Cooper accepts Doyle’s assessment that water and organics can’t be passed up and provides them with a plausible plan to retrieve Miller and her data from her planet in 15 minutes, which will take 2 years of Earth time. He does not stop to think that any single small mistake could ruin all their chances at this point. Nor does he stop to consider whether or not it would be wise to set up a colony on a world so close to a black hole. The underlying idea is that that they are all deeply persuaded with the idea that they must rescue Miller if nothing else but none of them even think to try to contact Miller by radio as soon as they enter that world’s gravitational well. If they had and had at least been forewarned that she was not alive, they would have thought more carefully about going all the way in and landing and wasting decades.
 Later, after this huge disaster, they debate whether to go to Mann’s planet, the closer, or to Edmond’s. When Amelia Brand uses logic in this crucial debate about which planet they should explore first, he resorts to emotional manipulation to try to demonstrate that she is wrong in choosing the most distant planet because she has feelings for the scientist sent to it. Cooper thinks that Mann is the safe bet despite Brand’s argument that both Miller’s and Mann’s are too close to the black hole to allow for the proper development of a sufficiently complex ecosystem.
Cooper thinks it is feminine and unreliable to listen to your feelings for someone but is swayed by the general opinion held by others that Mann is the best of them rather looking at the logical evidence given to him and making a decision using that. He never seems to read or contemplate and perhaps because of this may not be capable of forming his own well-considered view.
This is all done by the directors in a classic case of Deus ex Machina to achieve his greater goal — a goal that is never really properly articulated at any point in the movie until shortly before it happens. 

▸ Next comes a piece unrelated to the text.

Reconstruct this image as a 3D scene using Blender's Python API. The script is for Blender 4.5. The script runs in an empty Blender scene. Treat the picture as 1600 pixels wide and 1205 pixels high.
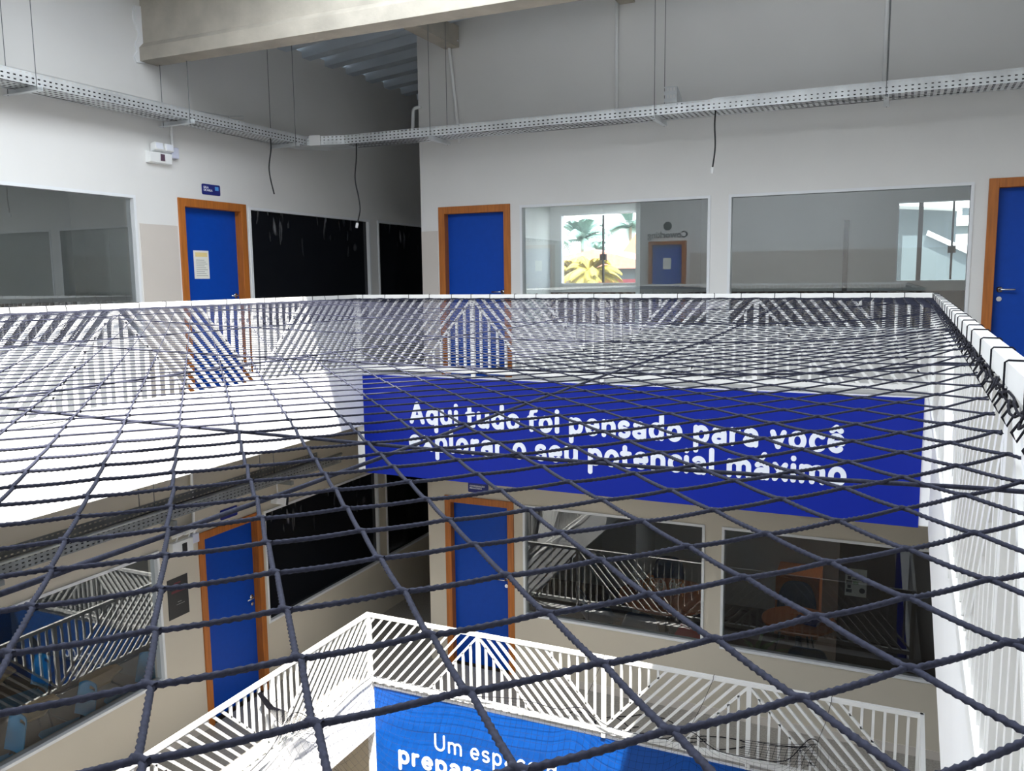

There are two major goals for Cooper. One is completing the mission and the other is getting back home to his son and daughter. When the mission turns bad on Mann’s planet, he decides to go back to his family, which is in essence an emotional decision. That he is emotional about Murph, at least, is obvious because whenever she shows her displeasure with him, he becomes deeply distraught. This is a great weakness in him to be so emotionally dependent on her.
With respect to completing the mission, going inside the black hole is hinted at as a possibility in the movie often but never planned for. It feels as if it were the goal all along but Cooper would never intentionally choose an option that would keep him from his daughter. A series of bad decisions lead to this outcome being forced on Cooper. Mission success can only be attributed to a process of Deus Ex Machina and all the pseudo-science black hole nonsense.
So, that’s it — Cooper is certainly not a character who is the embodiment of cool, capable masculinity. Any such character must read first then learn to write so that he may know himself. He must then contemplate on this to further his understanding. He must understand that he needs to have principles and be true to them to truly express masculinity.
As an extension of this idea, it would be fair to say that a truly masculine character will understand that relationships should come about through sympathetic circumstances and good conduct rather than through manipulation or active persuasion. Some Hollywood characters in the past demonstrated that sort of behaviour but very few do now and we are left with an increasingly degraded idea of what it is to be masculine. Do movies still influence us? I hope not but cannot help thinking that they do. The fact is, we all really need to work at knowing ourselves to avoid corruption and if we’re going to do that, we need to boycott the modern corporate movie industry.